### Exercise aim
Which lines hold the string "picture"? Copy every one of them.

### Given information
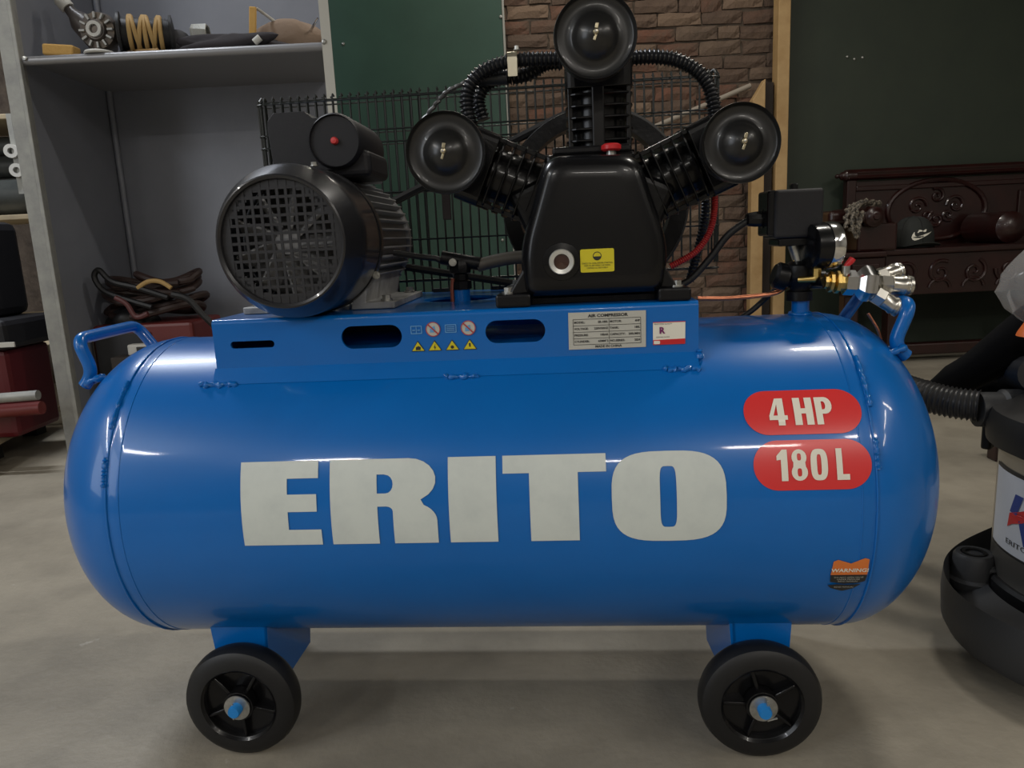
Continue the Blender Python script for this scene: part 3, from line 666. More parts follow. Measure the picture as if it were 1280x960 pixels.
# hose: from socket at left going behind the tank
h0 = PW(1250, 512, 1.20)
L0 = lambda p: Vector(p)-vc
MB().lathe([(.0, -.05), (.034, -.05), (.034, .0), (.029, .005), (.029, .040), (0, .041)], L0((h0.x+.004, h0.y, h0.z)), (-1, .12, .03), 28).build('hose_cuff', GREYP, vac)
hp = [L0(PW(1224, 507, 1.205)), L0(PW(1190, 503, 1.23)), L0(PW(1150, 493, 1.27)), L0(PW(1105, 478, 1.34)), L0(PW(1060, 465, 1.42))]
ribbed(MB(), hp, .0275, .0075, .0042, 20).build('hose', HOSEG, vac)
hb = [L0(PW(1300, 468, 1.14)), L0(PW(1275, 466, 1.26)), L0(PW(1245, 474, 1.33)), L0(PW(1210, 482, 1.38)), L0(PW(1160, 494, 1.42)), L0(PW(1100, 500, 1.46))]
ribbed(MB(), hb, .030, .0075, .0042, 18).build('hose', HOSEK, vac)
# dark nozzle / folded tool lying across the hose
nz = spline([PW(1146, 490, 1.36), PW(1170, 484, 1.34), PW(1195, 474, 1.31), PW(1225, 458, 1.28), (PW(1262, 430, 1.25)), (PW(1300, 402, 1.22))], 6)
rr = [.004+.020*min(1, i/12)+.014*min(1, i/30) for i in range(len(nz))]
tag(MB().tube(nz, rr, 14).build('black_sleeve', mat('matt_black', (.004, .004, .0045), .8, spec=.1)), 'matt black fabric sleeve lying over the vacuum hose', 'sleeve')
# plastic bag on the head
bq = PW(1348, 314, 1.20)
bag = MB(); rnd = random.Random(3); n = 22; vs = []; fs = []
for j in range(n+1):
    tt = j/n; zz = bq.z-.135+.30*tt
    wr = [.02, .075, .098, .104, .10, .088, .068, .045, .026, .016, .030, .034, .02][min(12, int(tt*12.99))]
    nx_ = [.02, .075, .098, .104, .10, .088, .068, .045, .026, .016, .030, .034, .02][min(12, int(tt*12.99)+1)]
    fr = tt*12.99-int(tt*12.99); wr = wr*(1-fr)+nx_*fr
    for i in range(40):
        an = 2*PI*i/40; cr_ = 1+.07*math.sin(7*an+3*tt)+.05*math.sin(13*an-9*tt)+rnd.uniform(-.03, .03)
        vs.append((bq.x+wr*cr_*math.cos(an), bq.y+wr*cr_*math.sin(an)*.8, zz+.006*math.sin(5*an)))
for j in range(n):
    for i in range(40): fs.append([j*40+i, j*40+(i+1) % 40, (j+1)*40+(i+1) % 40, (j+1)*40+i])
bag.add(vs, fs)
tag(bag.build('plastic_bag', BAGP, ang=25), 'knotted clear plastic bag standing on top of the vacuum cleaner', 'bag')
tag(blob('bagged_parts', mat('bag_content', (.07, .05, .04), .7), (bq.x+.01, bq.y, bq.z-.04), (.065, .045, .055), 4, amp=.12), 'brown parts inside the clear plastic bag', 'parts')
oq = PW(1290, 404, 1.14)
tag(MB().lathe([(.03, 0), (.028, .006), (.012, .035), (.006, .037), (0, .038)], (oq.x+.012, oq.y, oq.z-.02), (0, 0, 1), 20).build('orange_cap', mat('orange_plastic', (.75, .16, .03), .45)), 'small orange cap below the clear plastic bag', 'cap')

# ================================================================== THE COMPRESSOR
cmp_ = empty('air_compressor', ORG, 'blue two-wheel air compressor with black motor and pump, in the middle of the picture', 'air compressor', rz=-YAW)
HZ, RT = .3388, .2150
def P(mb, name, m, par=None, **kw): return mb.build(name, m, par or cmp_, **kw)
# tank: lathe about x
SEAM, DL, DR = .4576, .14, .135
prof = []
for i in range(25): t_ = i/24*PI/2; prof.append(((RT-.0)*math.sin(t_), -SEAM-DL*math.cos(t_)))
prof += [(RT-.0005, -SEAM+.004), (RT, -SEAM+.006), (RT, -SEAM+.02), (RT, -SEAM+.034)]
prof += [(RT, -SEAM+.034+(2*SEAM-.068)*i/8) for i in range(1, 8)]
prof += [(RT, SEAM-.034), (RT, SEAM-.02), (RT, SEAM-.006), (RT-.0005, SEAM-.004)]
for i in range(25): t_ = PI/2-i/24*PI/2; prof.append((RT*math.sin(t_), SEAM+DR*math.cos(t_)))
P(MB().lathe(prof, (0, 0, HZ), (1, 0, 0), 144), 'tank', BLUE, ang=60)
def bead(name, fn, n, r, seed=0, closed=False, am=.35):
    rnd = random.Random(seed); pts = [Vector(fn(i/(n-(0 if closed else 1)))) for i in range(n)]
    return MB().tube(pts, [r*(1+am*rnd.uniform(-1, 1)) for _ in pts], 8, closed)
for k, (xs, s) in enumerate(((-SEAM, 1), (SEAM, 2))):
    s2 = 1 if xs > 0 else -1
    P(bead('w', lambda t: (xs-s2*.016, -(RT-.0004)*math.cos(2*PI*t), HZ+(RT-.0004)*math.sin(2*PI*t)), 200, .0011, s, True, .1), 'shell_ridge', BLUE, ang=60)
    P(bead('w', lambda t: (xs, -(RT+.0002)*math.cos(2*PI*t), HZ+(RT+.0002)*math.sin(2*PI*t)), 200, .0014, s, True, .2), 'weld_seam', BLUE, ang=60)
for a0, a1 in ((.62, .95), (.28, .45)):
    for sx in (-1, 1):
        P(bead('w', lambda t: (sx*(SEAM+.002), -(RT+.001)*math.cos(a0+(a1-a0)*t), HZ+(RT+.001)*math.sin(a0+(a1-a0)*t)), 26, .0026, int(a0*100)+sx, am=.5), 'weld_spatter', BLUE, ang=60)
def cyl(u, v, off=.0009):
    a = v/RT; return Vector((u, -(RT+off)*math.cos(a), HZ+(RT+off)*math.sin(a)))
def decal(outs, m, name, par=None, off=.0009, step=.0035, **kw):
    ys = [p[1] for o in outs for p in o]; lo, hi = min(ys), max(ys); n = int((hi-lo)/step)+1
    return MB().plate(outs, None, 0, [lo+(hi-lo)*i/n for i in range(1, n)], lambda v: cyl(v.x, v.y, off)).build(name, m, par or cmp_, ang=60, **kw)
def arc(cx, cy, rx, ry, a0, a1, n=8): return [(cx+rx*math.cos(math.radians(a0+(a1-a0)*i/n)), cy+ry*math.sin(math.radians(a0+(a1-a0)*i/n))) for i in range(n+1)]
t0, b0 = .0865, -.0160
E_ = [(-.286, t0), (-.190, t0), (-.190, .0655), (-.2285, .0655), (-.2285, .0465), (-.1925, .0465), (-.1925, .0255), (-.2285, .0255), (-.2285, .0035), (-.1885, .0035), (-.1885, b0), (-.286, b0)]
R1 = [(-.1756, b0), (-.1756, t0), (-.080, t0)]+arc(-.080, .061, .0325, .0255, 90, -60, 9)+[(-.066, .0375)]+arc(-.078, .012, .031, .022, 60, 0, 6)+[(-.047, b0), (-.100, b0), (-.100, .022)]+arc(-.108, .024, .008, .006, 0, 90, 4)+[(-.1185, .030), (-.1185, b0)]
R2 = [(-.1185, .068), (-.1185, .0455), (-.110, .0455)]+arc(-.108, .0565, .009, .0110, -90, 90, 8)+[(-.110, .068)]
I_ = [(-.0325, b0), (-.0325, t0), (.0245, t0), (.0245, b0)]
T_ = [(.0325, t0), (.1535, t0), (.1535, .0655), (.1205, .0655), (.1205, b0), (.0635, b0), (.0635, .0655), (.0325, .0655)]
def sq(cx, cy, rx, ry, e, n=48):
    o = []
    for i in range(n):
        a = 2*PI*i/n; c, s_ = math.cos(a), math.sin(a)
        o.append((cx+rx*abs(c)**(2/e)*(1 if c > 0 else -1), cy+ry*abs(s_)**(2/e)*(1 if s_ > 0 else -1)))
    return o
O1 = sq(.2245, .0345, .0655, .0530, 3.3); O2 = sq(.2240, .0345, .0095, .0355, 5, 32)
for nm, outs in (('E', [E_]), ('R', [R1, R2]), ('I', [I_]), ('T', [T_]), ('O', [O1, O2])):
    decal(outs, WHITE, 'tank_letter', label='large off-white letter '+nm)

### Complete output
Continue the Blender Python script for this scene: part 3, from line 666. More parts follow. Measure the picture as if it were 1280x960 pixels.
cmp_ = empty('air_compressor', ORG, 'blue two-wheel air compressor with black motor and pump, in the middle of the picture', 'air compressor', rz=-YAW)